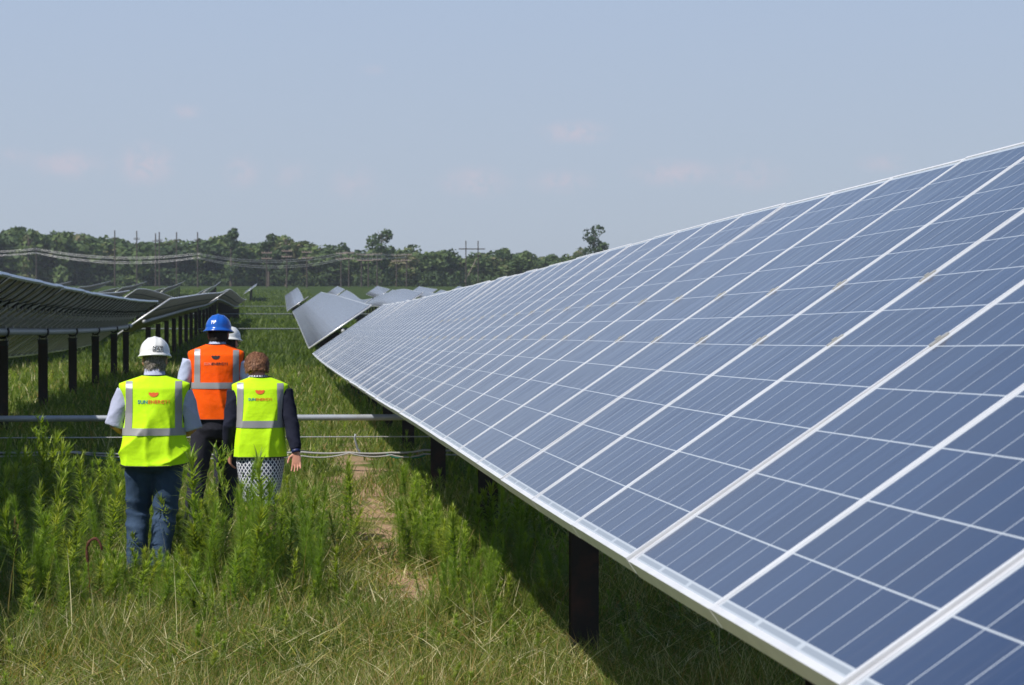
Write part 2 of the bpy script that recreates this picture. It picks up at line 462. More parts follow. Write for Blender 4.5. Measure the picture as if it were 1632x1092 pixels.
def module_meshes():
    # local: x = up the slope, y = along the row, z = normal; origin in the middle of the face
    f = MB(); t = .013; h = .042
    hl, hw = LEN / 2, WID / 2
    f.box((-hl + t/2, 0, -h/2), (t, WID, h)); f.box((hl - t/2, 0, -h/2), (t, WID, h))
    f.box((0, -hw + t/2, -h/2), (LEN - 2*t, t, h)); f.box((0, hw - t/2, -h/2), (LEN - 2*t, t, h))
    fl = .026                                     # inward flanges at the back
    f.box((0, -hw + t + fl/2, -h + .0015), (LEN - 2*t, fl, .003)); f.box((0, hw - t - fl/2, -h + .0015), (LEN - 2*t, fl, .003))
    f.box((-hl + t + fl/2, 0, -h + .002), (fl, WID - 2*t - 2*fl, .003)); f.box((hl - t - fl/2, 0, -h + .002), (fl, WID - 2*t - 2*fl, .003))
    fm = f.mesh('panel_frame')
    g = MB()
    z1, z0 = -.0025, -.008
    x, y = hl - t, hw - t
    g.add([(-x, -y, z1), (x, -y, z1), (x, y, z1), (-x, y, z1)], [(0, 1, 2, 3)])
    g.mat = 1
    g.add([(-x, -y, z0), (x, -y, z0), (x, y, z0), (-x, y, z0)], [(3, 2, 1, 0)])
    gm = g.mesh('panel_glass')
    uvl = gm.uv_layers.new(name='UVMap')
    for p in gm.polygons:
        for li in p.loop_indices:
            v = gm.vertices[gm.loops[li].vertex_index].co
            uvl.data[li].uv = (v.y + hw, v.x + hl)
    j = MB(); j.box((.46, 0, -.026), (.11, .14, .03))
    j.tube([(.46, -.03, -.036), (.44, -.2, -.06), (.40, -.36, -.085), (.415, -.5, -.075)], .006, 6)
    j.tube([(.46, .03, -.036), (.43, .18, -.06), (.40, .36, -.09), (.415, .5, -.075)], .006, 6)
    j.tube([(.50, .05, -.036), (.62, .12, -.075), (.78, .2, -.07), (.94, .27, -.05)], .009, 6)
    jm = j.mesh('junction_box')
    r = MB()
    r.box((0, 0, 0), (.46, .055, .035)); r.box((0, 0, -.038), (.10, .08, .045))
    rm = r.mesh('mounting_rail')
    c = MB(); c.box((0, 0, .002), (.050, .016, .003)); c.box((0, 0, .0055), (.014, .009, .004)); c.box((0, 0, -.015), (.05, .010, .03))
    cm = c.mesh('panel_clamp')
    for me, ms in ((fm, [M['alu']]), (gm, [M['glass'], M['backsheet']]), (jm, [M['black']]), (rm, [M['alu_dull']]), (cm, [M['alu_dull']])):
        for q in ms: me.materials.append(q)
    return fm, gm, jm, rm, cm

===

◆ Set problem: Each line of the data should be quoted exactly, with pictures left out.

◆ Response to this exercise:
Write part 2 of the bpy script that recreates this picture. It picks up at line 462. More parts follow. Write for Blender 4.5. Measure the picture as if it were 1632x1092 pixels.
def module_meshes():
    # local: x = up the slope, y = along the row, z = normal; origin in the middle of the face
    f = MB(); t = .013; h = .042
    hl, hw = LEN / 2, WID / 2
    f.box((-hl + t/2, 0, -h/2), (t, WID, h)); f.box((hl - t/2, 0, -h/2), (t, WID, h))
    f.box((0, -hw + t/2, -h/2), (LEN - 2*t, t, h)); f.box((0, hw - t/2, -h/2), (LEN - 2*t, t, h))
    fl = .026                                     # inward flanges at the back
    f.box((0, -hw + t + fl/2, -h + .0015), (LEN - 2*t, fl, .003)); f.box((0, hw - t - fl/2, -h + .0015), (LEN - 2*t, fl, .003))
    f.box((-hl + t + fl/2, 0, -h + .002), (fl, WID - 2*t - 2*fl, .003)); f.box((hl - t - fl/2, 0, -h + .002), (fl, WID - 2*t - 2*fl, .003))
    fm = f.mesh('panel_frame')
    g = MB()
    z1, z0 = -.0025, -.008
    x, y = hl - t, hw - t
    g.add([(-x, -y, z1), (x, -y, z1), (x, y, z1), (-x, y, z1)], [(0, 1, 2, 3)])
    g.mat = 1
    g.add([(-x, -y, z0), (x, -y, z0), (x, y, z0), (-x, y, z0)], [(3, 2, 1, 0)])
    gm = g.mesh('panel_glass')
    uvl = gm.uv_layers.new(name='UVMap')
    for p in gm.polygons:
        for li in p.loop_indices:
            v = gm.vertices[gm.loops[li].vertex_index].co
            uvl.data[li].uv = (v.y + hw, v.x + hl)
    j = MB(); j.box((.46, 0, -.026), (.11, .14, .03))
    j.tube([(.46, -.03, -.036), (.44, -.2, -.06), (.40, -.36, -.085), (.415, -.5, -.075)], .006, 6)
    j.tube([(.46, .03, -.036), (.43, .18, -.06), (.40, .36, -.09), (.415, .5, -.075)], .006, 6)
    j.tube([(.50, .05, -.036), (.62, .12, -.075), (.78, .2, -.07), (.94, .27, -.05)], .009, 6)
    jm = j.mesh('junction_box')
    r = MB()
    r.box((0, 0, 0), (.46, .055, .035)); r.box((0, 0, -.038), (.10, .08, .045))
    rm = r.mesh('mounting_rail')
    c = MB(); c.box((0, 0, .002), (.050, .016, .003)); c.box((0, 0, .0055), (.014, .009, .004)); c.box((0, 0, -.015), (.05, .010, .03))
    cm = c.mesh('panel_clamp')
    for me, ms in ((fm, [M['alu']]), (gm, [M['glass'], M['backsheet']]), (jm, [M['black']]), (rm, [M['alu_dull']]), (cm, [M['alu_dull']])):
        for q in ms: me.materials.append(q)
    return fm, gm, jm, rm, cm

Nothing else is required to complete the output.